══ Dataset extract

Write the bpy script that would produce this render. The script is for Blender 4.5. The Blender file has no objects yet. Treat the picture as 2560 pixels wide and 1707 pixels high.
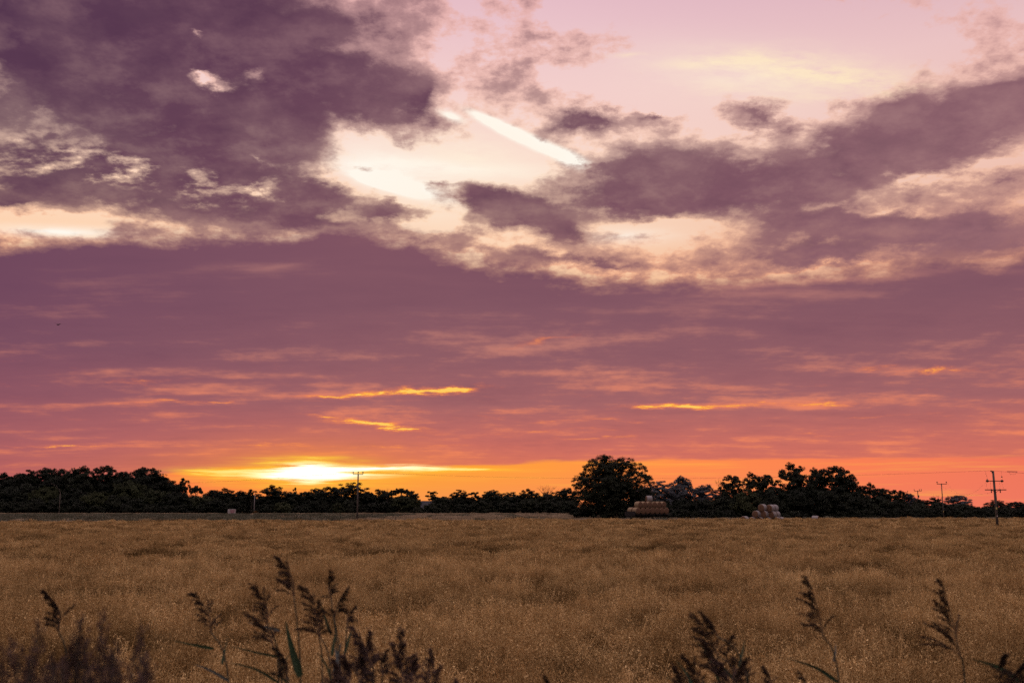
import bpy, bmesh, math, random
import numpy as np
from mathutils import Vector, Matrix, Euler, noise as mnoise

SC = bpy.context.scene
COL = SC.collection
R = math.radians

# ------------------------------------------------------------------ camera
LENS, SENSOR = 35.0, 36.0
FPX = 2560 * LENS / SENSOR              # focal length in pixels of the 2560 px wide photograph
CAM_H = 3.4                             # eye height above the field (the photographer stands on a bank)
PITCH = math.atan((1265 - 853.5) / FPX)
cam_data = bpy.data.cameras.new('camera')
cam = bpy.data.objects.new('camera', cam_data)
COL.objects.link(cam)
cam_data.lens = LENS
cam_data.sensor_width = SENSOR
cam_data.clip_start = 0.05
cam_data.clip_end = 9000
cam.location = (0, 0, CAM_H)
cam.rotation_euler = (R(90) + PITCH, 0, 0)
cam_data.dof.use_dof = True
cam_data.dof.focus_distance = 70
cam_data.dof.aperture_fstop = 4.0
SC.camera = cam
CP, SP = math.cos(PITCH), math.sin(PITCH)


def ray(px, py):
    dx, dy = (px - 1280) / FPX, (853.5 - py) / FPX
    return Vector((dx, CP - dy * SP, SP + dy * CP))


def at(px, py, dist):
    """world point seen at photo pixel (px, py) at ground distance dist along Y"""
    d = ray(px, py)
    return Vector((0, 0, CAM_H)) + d * (dist / d.y)


def azel(px, py):
    d = ray(px, py).normalized()
    return math.degrees(math.atan2(d.x, d.y)), math.degrees(math.asin(d.z))


# ------------------------------------------------------------------ colour helpers
def lin(r, g, b):
    def f(c):
        c /= 255
        return c / 12.92 if c <= 0.04045 else ((c + 0.055) / 1.055) ** 2.4
    return (f(r), f(g), f(b), 1.0)


class NT:
    """small helper for building node trees"""

    def __init__(self, tree):
        self.t = tree

    def new(self, kind, **kw):
        n = self.t.nodes.new(kind)
        for k, v in kw.items():
            setattr(n, k, v)
        return n

    def put(self, sock, v):
        if isinstance(v, bpy.types.NodeSocket):
            self.t.links.new(v, sock)
        elif v is not None:
            sock.default_value = v

    def math(self, op, a, b=None, c=None, clamp=False):
        n = self.new('ShaderNodeMath', operation=op, use_clamp=clamp)
        self.put(n.inputs[0], a)
        if b is not None:
            self.put(n.inputs[1], b)
        if c is not None:
            self.put(n.inputs[2], c)
        return n.outputs[0]

    def vmath(self, op, a, b=None, c=None):
        n = self.new('ShaderNodeVectorMath', operation=op)
        self.put(n.inputs[0], a)
        if b is not None:
            self.put(n.inputs[1], b)
        if c is not None:
            self.put(n.inputs[2], c)
        return n.outputs[0]

    def xyz(self, x, y, z=0.0):
        n = self.new('ShaderNodeCombineXYZ')
        for s, v in zip(n.inputs, (x, y, z)):
            self.put(s, v)
        return n.outputs[0]

    def sep(self, v):
        n = self.new('ShaderNodeSeparateXYZ')
        self.put(n.inputs[0], v)
        return n.outputs

    def noise(self, vec, scale, detail=4.0, rough=0.5, dist=0.0, lac=2.0):
        n = self.new('ShaderNodeTexNoise')
        self.put(n.inputs['Vector'], vec)
        n.inputs['Scale'].default_value = scale
        n.inputs['Detail'].default_value = detail
        n.inputs['Roughness'].default_value = rough
        n.inputs['Lacunarity'].default_value = lac
        n.inputs['Distortion'].default_value = dist
        return n.outputs

    def ramp(self, fac, stops, interp='LINEAR'):
        n = self.new('ShaderNodeValToRGB')
        n.color_ramp.interpolation = interp
        e = n.color_ramp.elements
        while len(e) > 1:
            e.remove(e[-1])
        for i, (p, c) in enumerate(stops):
            k = e[0] if i == 0 else e.new(p)
            k.position = p
            k.color = c if len(c) == 4 else (*c, 1)
        self.put(n.inputs[0], fac)
        return n.outputs[0]

    def remap(self, v, a, b, c=0.0, d=1.0, smooth=False):
        n = self.new('ShaderNodeMapRange', interpolation_type='SMOOTHSTEP' if smooth else 'LINEAR', clamp=True)
        for s, x in zip(n.inputs, (v, a, b, c, d)):
            self.put(s, x)
        return n.outputs[0]

    def mix(self, f, a, b, mode='MIX'):
        n = self.new('ShaderNodeMix', data_type='RGBA', blend_type=mode)
        self.put(n.inputs[0], f)
        self.put(n.inputs[6], a)
        self.put(n.inputs[7], b)
        return n.outputs[2]


# ------------------------------------------------------------------ world: sunset sky with cloud decks
SUN_AZ, SUN_EL = azel(775, 1185)
world = bpy.data.worlds.new('World')
SC.world = world
world.use_nodes = True
wt = world.node_tree
wt.nodes.clear()
W = NT(wt)

tc = W.new('ShaderNodeTexCoord')
gx, gy, gz = W.sep(tc.outputs['Generated'])
az = W.math('MULTIPLY', W.math('ARCTAN2', gx, gy), 57.29578)
el = W.math('MULTIPLY', W.math('ARCSINE', gz), 57.29578)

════

What needs to be done: Everything from the first line of the listing above through the line that contains "R = math.radians" is to be restated word for word, minus the pictures.

Response:
Write the bpy script that would produce this render. The script is for Blender 4.5. The Blender file has no objects yet. Treat the picture as 2560 pixels wide and 1707 pixels high.
import bpy, bmesh, math, random
import numpy as np
from mathutils import Vector, Matrix, Euler, noise as mnoise

SC = bpy.context.scene
COL = SC.collection
R = math.radians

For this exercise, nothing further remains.